Saksham Sharda: And so, in your opinion, what are some concrete ways that businesses can create a solid and sustainable sales foundation for the years to come?

Eric Quanstrom: Well, I think that the solid and sustainable is to recognize first, depending on your phase of growth, whether are you searching for Product Market Fit and early stage or are you well past that, and multibillion-dollar enterprise organization, once you understand the stage of growth that you’re at applying the appropriate, configuration strategies, resources, headcount models if you will, and our methodologies are appropriate. So I’m a big proponent of kind of the specialization model, which says that, again, every sales cycle is a cycle and contains several moving parts. And there are great efficiencies to be gained by,  adopting kind of an SDR first model in feeding into a sales cycle, feeding out into an account management kind of like approach. So, ultimately, having the ability to give the right touch at the right time on the right journey, is one that I think most customers recognize as being best for them. And the numbers would tend to agree with what I’m saying, back in yesteryear, we saw a lot of like variabilities, leakage, and real problems with scale when you tried to place all of those functions that I just mentioned, into the brain of one person. And so we’ve kind of moved away from those, I don’t want to call them battle days. But ultimately, I think that there’s a better model, and this is it. And so ultimately, recognizing then, phase of growth, scaling that model, and having that model, kind of produce results for you in good times and bad, and ultimately be very efficient go to market motion is important.

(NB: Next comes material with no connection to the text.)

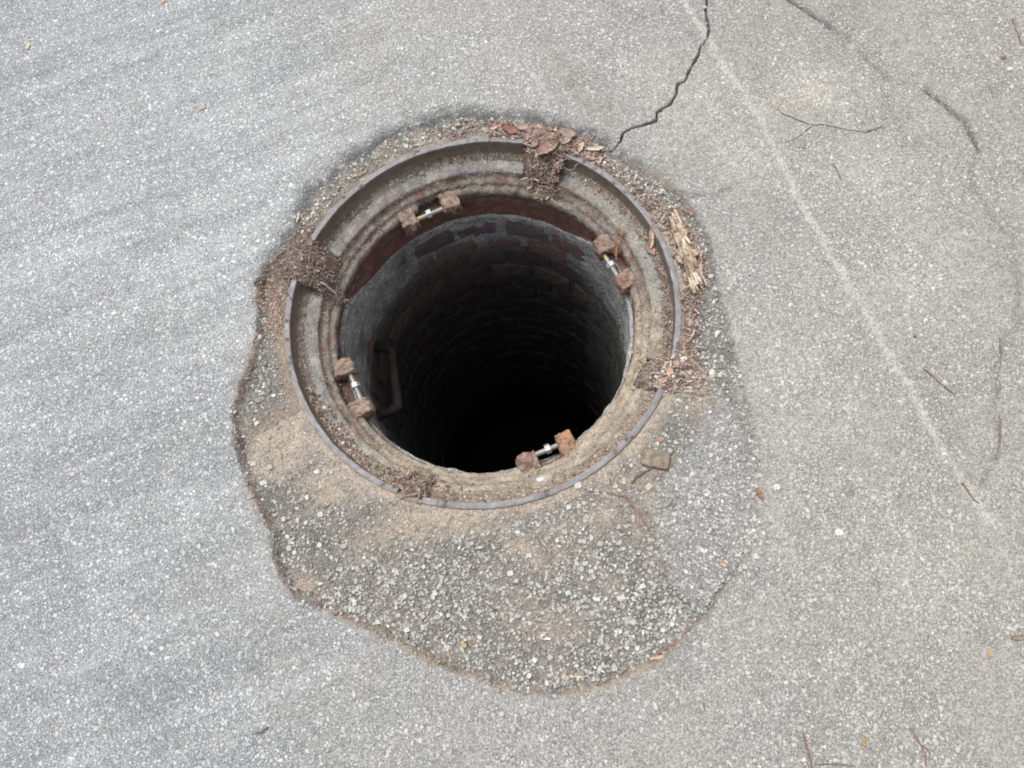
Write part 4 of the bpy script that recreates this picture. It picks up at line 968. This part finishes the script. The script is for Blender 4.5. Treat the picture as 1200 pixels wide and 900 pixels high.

Saksham Sharda: And well, that was the last question, but we have one additional bonus question for you. Which is basically, what would you be doing if not this in your life right now?

Eric Quanstrom: Boy, that’s a tough one. Surfing on a professional surf tour, maybe. Okay, if I could wave my magic wand and travel the globe and serve only the best surf breaks.

Saksham Sharda: So you’re into surfing?

Eric Quanstrom: Oh, yeah.

Saksham Sharda: Okay. All right. Well, that was the last question.

Let’s Conclude! 

Saksham Sharda: Thanks, everyone, for joining us for this month’s episode of Outgrow’s Marketer of the Month. That was Eric Quanstrom, who’s the CMO at Cience. Thanks for joining us, Eric.

Eric Quanstrom: It’s my pleasure. Thanks for having me.

Saksham Sharda: Check out the website and the podcast for more details and we will see you once again next month with another marketer of the month.